INSTRUCTIONS TO FOLLOW: Output the full listing below exactly, without the pictures.

DATA PROVIDED:
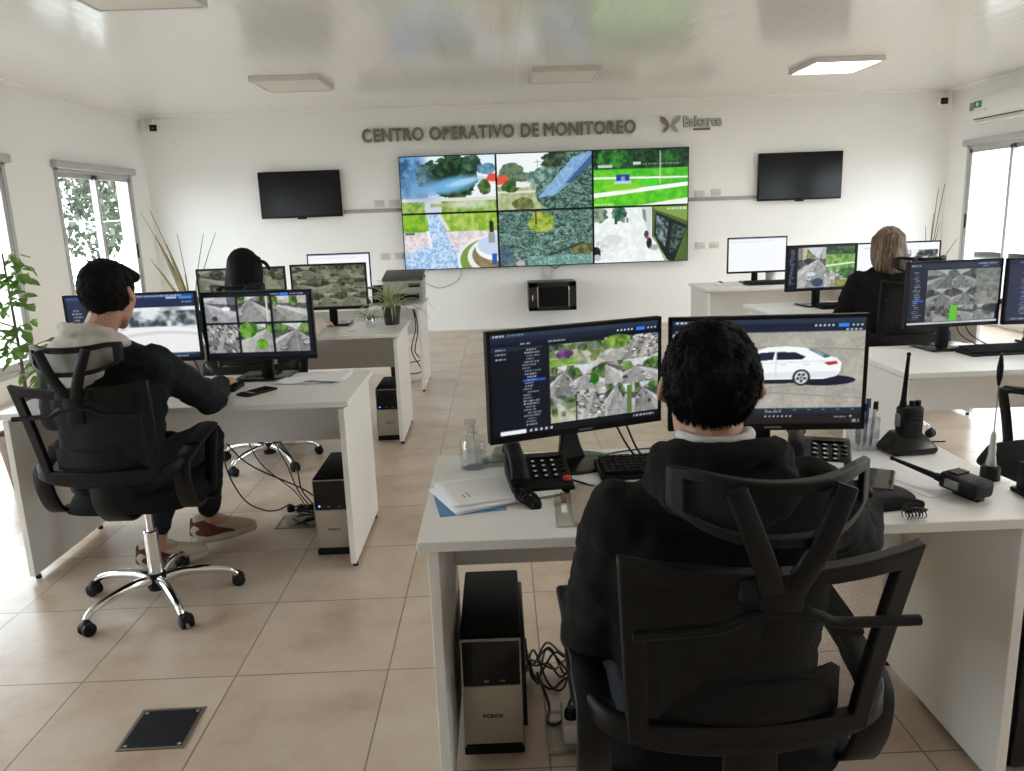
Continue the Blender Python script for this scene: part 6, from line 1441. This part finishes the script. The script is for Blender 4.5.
# ------------------------------------------------------------------ outside
def tree_out(x, y, h, r, label, mat, seed, n=2600):
    t = thing('garden_tree', label, 'tree', (x, y, -.3), 0, 'trees outside the left windows'); rng = random.Random(seed); mb = MB()
    mb.tube([(0, 0, 0), (.05, .05, h*.3), (0, .1, h*.6)], .14, 10, 4, r1=.06)
    for k in range(6): a = k*1.05; mb.tube([(0, .05, h*(.3+.05*k)), (math.cos(a)*r*.4, math.sin(a)*r*.4, h*(.45+.05*k)), (math.cos(a)*r*.7, math.sin(a)*r*.7, h*(.55+.05*k))], .05, 7, 3, r1=.02)
    mb.build('trunk', M['bark'], t); mb = MB()
    cl = [(V((rng.gauss(0, .45)*r, rng.gauss(0, .45)*r, h*rng.uniform(.22, .95))), rng.uniform(.25, .5)*r) for _ in range(16)]
    for _ in range(n):
        c, q = rng.choice(cl); d = V((rng.gauss(0, 1), rng.gauss(0, 1), rng.gauss(0, 1))).normalized(); p = c+d*q*rng.uniform(.6, 1.); a = Euler((rng.uniform(0, 6), rng.uniform(0, 6), rng.uniform(0, 6))).to_matrix(); L = rng.uniform(.09, .2)
        vs = [mb.bm.verts.new(p+a @ V(e)) for e in ((0, 0, 0), (L*.5, L*.3, .01), (L, 0, 0), (L*.5, -L*.3, .01))]; mb.bm.faces.new(vs)
    mb.build('foliage', mat, t, angle=180)
tree_out(-6.9, 15.6, 4.6, 2.2, 'pale green tree outside the far left window', M['tree'], 1, 9000)
tree_out(-9.6, 19.5, 5.2, 2.0, 'green tree farther away outside the far left window', M['tree2'], 2)
tree_out(-10.6, 10.2, 3.2, 1.3, 'leafy tree outside the nearer left window', M['tree'], 3)
o = MB().box((0, 0, -.3), (60, 60, .1)).build('ground', M['grass'], smooth=False); o.location = (0, 0, -.3); struct(o)
t = thing('neighbouring_wall', 'pale pink outside wall seen through the right pane of the far left window', 'wall', (-5.50, 12.5, -.3)); MB().box((0, 0, 2.2), (.42, .35, 4.4)).build('wall_face', M['facade'], t, smooth=False)
MB().box((0, 0, 4.45), (.5, .45, .1)).build('coping', M['facade'], t, smooth=False)
for k, z in enumerate((1.55, 1.02)): cable('pale overhead wire crossing the view of the far left window', [(-5.02, 7.4, z+.2), (-5.02, 10.2, z), (-5.02, 13.6, z+.22)], .006, 'white_plastic', 'wires outside the far left window', 'overhead_wire')
t = thing('neighbouring_building', 'pale overexposed building outside the right window', 'building', (18., 18., -.3)); MB().box((0, 0, 3.0), (4., 24., 6.)).build('building_wall', M['facade_bright'], t, smooth=False)
for i in range(6):
    for k in range(2): MB().box((-2.02, -8.+i*2.6, 1.6+k*2.4), (.06, 1.0, 1.1)).build('building_window', M['facade_pane'], t, smooth=False)

# ------------------------------------------------------------------ light
w = bpy.data.worlds.new('overcast_sky'); sc.world = w; w.use_nodes = True; nt = w.node_tree; nt.nodes.clear()
tc = N(nt, 'ShaderNodeTexCoord'); sp = N(nt, 'ShaderNodeSeparateXYZ'); nt.links.new(tc.outputs['Generated'], sp.inputs[0])
rp = N(nt, 'ShaderNodeValToRGB'); e = rp.color_ramp.elements; e[0].position = .0; e[0].color = (.74, .80, .86, 1); e[1].position = .9; e[1].color = (.92, 1.0, 1.09, 1)
nt.links.new(sp.outputs[2], rp.inputs[0]); bg = N(nt, 'ShaderNodeBackground'); bg.inputs[1].default_value = 13.4; nt.links.new(rp.outputs[0], bg.inputs[0])
ow = N(nt, 'ShaderNodeOutputWorld'); nt.links.new(bg.outputs[0], ow.inputs[0])
for x, s, wins in ((XL-TH-.02, 1, WL), (XR+TH+.02, -1, WR)):
    for a, b in wins:
        L = bpy.data.lights.new('window_portal', 'AREA'); L.shape = 'RECTANGLE'; L.size = WZ1-WZ0; L.size_y = b-a; L.cycles.is_portal = True
        o = bpy.data.objects.new('window_portal', L); COL.objects.link(o); o.location = (x, (a+b)/2, (WZ0+WZ1)/2); o.rotation_euler = (0, -PI/2*s, 0)

sc.view_settings.view_transform = 'Standard'; sc.view_settings.look = 'None'; sc.view_settings.gamma = 1.; sc.view_settings.exposure = 0.; sc.view_settings.use_curve_mapping = False
sc.cycles.max_bounces = 10; sc.cycles.diffuse_bounces = 6; sc.cycles.glossy_bounces = 4; sc.cycles.transparent_max_bounces = 16
sc.cycles.caustics_reflective = False; sc.cycles.caustics_refractive = False; sc.cycles.sample_clamp_indirect = 8.; sc.cycles.use_denoising = True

SOLUTION FOR THIS EXERCISE:
Continue the Blender Python script for this scene: part 6, from line 1441. This part finishes the script. The script is for Blender 4.5.
# ------------------------------------------------------------------ outside
def tree_out(x, y, h, r, label, mat, seed, n=2600):
    t = thing('garden_tree', label, 'tree', (x, y, -.3), 0, 'trees outside the left windows'); rng = random.Random(seed); mb = MB()
    mb.tube([(0, 0, 0), (.05, .05, h*.3), (0, .1, h*.6)], .14, 10, 4, r1=.06)
    for k in range(6): a = k*1.05; mb.tube([(0, .05, h*(.3+.05*k)), (math.cos(a)*r*.4, math.sin(a)*r*.4, h*(.45+.05*k)), (math.cos(a)*r*.7, math.sin(a)*r*.7, h*(.55+.05*k))], .05, 7, 3, r1=.02)
    mb.build('trunk', M['bark'], t); mb = MB()
    cl = [(V((rng.gauss(0, .45)*r, rng.gauss(0, .45)*r, h*rng.uniform(.22, .95))), rng.uniform(.25, .5)*r) for _ in range(16)]
    for _ in range(n):
        c, q = rng.choice(cl); d = V((rng.gauss(0, 1), rng.gauss(0, 1), rng.gauss(0, 1))).normalized(); p = c+d*q*rng.uniform(.6, 1.); a = Euler((rng.uniform(0, 6), rng.uniform(0, 6), rng.uniform(0, 6))).to_matrix(); L = rng.uniform(.09, .2)
        vs = [mb.bm.verts.new(p+a @ V(e)) for e in ((0, 0, 0), (L*.5, L*.3, .01), (L, 0, 0), (L*.5, -L*.3, .01))]; mb.bm.faces.new(vs)
    mb.build('foliage', mat, t, angle=180)
tree_out(-6.9, 15.6, 4.6, 2.2, 'pale green tree outside the far left window', M['tree'], 1, 9000)
tree_out(-9.6, 19.5, 5.2, 2.0, 'green tree farther away outside the far left window', M['tree2'], 2)
tree_out(-10.6, 10.2, 3.2, 1.3, 'leafy tree outside the nearer left window', M['tree'], 3)
o = MB().box((0, 0, -.3), (60, 60, .1)).build('ground', M['grass'], smooth=False); o.location = (0, 0, -.3); struct(o)
t = thing('neighbouring_wall', 'pale pink outside wall seen through the right pane of the far left window', 'wall', (-5.50, 12.5, -.3)); MB().box((0, 0, 2.2), (.42, .35, 4.4)).build('wall_face', M['facade'], t, smooth=False)
MB().box((0, 0, 4.45), (.5, .45, .1)).build('coping', M['facade'], t, smooth=False)
for k, z in enumerate((1.55, 1.02)): cable('pale overhead wire crossing the view of the far left window', [(-5.02, 7.4, z+.2), (-5.02, 10.2, z), (-5.02, 13.6, z+.22)], .006, 'white_plastic', 'wires outside the far left window', 'overhead_wire')
t = thing('neighbouring_building', 'pale overexposed building outside the right window', 'building', (18., 18., -.3)); MB().box((0, 0, 3.0), (4., 24., 6.)).build('building_wall', M['facade_bright'], t, smooth=False)
for i in range(6):
    for k in range(2): MB().box((-2.02, -8.+i*2.6, 1.6+k*2.4), (.06, 1.0, 1.1)).build('building_window', M['facade_pane'], t, smooth=False)

# ------------------------------------------------------------------ light
w = bpy.data.worlds.new('overcast_sky'); sc.world = w; w.use_nodes = True; nt = w.node_tree; nt.nodes.clear()
tc = N(nt, 'ShaderNodeTexCoord'); sp = N(nt, 'ShaderNodeSeparateXYZ'); nt.links.new(tc.outputs['Generated'], sp.inputs[0])
rp = N(nt, 'ShaderNodeValToRGB'); e = rp.color_ramp.elements; e[0].position = .0; e[0].color = (.74, .80, .86, 1); e[1].position = .9; e[1].color = (.92, 1.0, 1.09, 1)
nt.links.new(sp.outputs[2], rp.inputs[0]); bg = N(nt, 'ShaderNodeBackground'); bg.inputs[1].default_value = 13.4; nt.links.new(rp.outputs[0], bg.inputs[0])
ow = N(nt, 'ShaderNodeOutputWorld'); nt.links.new(bg.outputs[0], ow.inputs[0])
for x, s, wins in ((XL-TH-.02, 1, WL), (XR+TH+.02, -1, WR)):
    for a, b in wins:
        L = bpy.data.lights.new('window_portal', 'AREA'); L.shape = 'RECTANGLE'; L.size = WZ1-WZ0; L.size_y = b-a; L.cycles.is_portal = True
        o = bpy.data.objects.new('window_portal', L); COL.objects.link(o); o.location = (x, (a+b)/2, (WZ0+WZ1)/2); o.rotation_euler = (0, -PI/2*s, 0)

sc.view_settings.view_transform = 'Standard'; sc.view_settings.look = 'None'; sc.view_settings.gamma = 1.; sc.view_settings.exposure = 0.; sc.view_settings.use_curve_mapping = False
sc.cycles.max_bounces = 10; sc.cycles.diffuse_bounces = 6; sc.cycles.glossy_bounces = 4; sc.cycles.transparent_max_bounces = 16
sc.cycles.caustics_reflective = False; sc.cycles.caustics_refractive = False; sc.cycles.sample_clamp_indirect = 8.; sc.cycles.use_denoising = True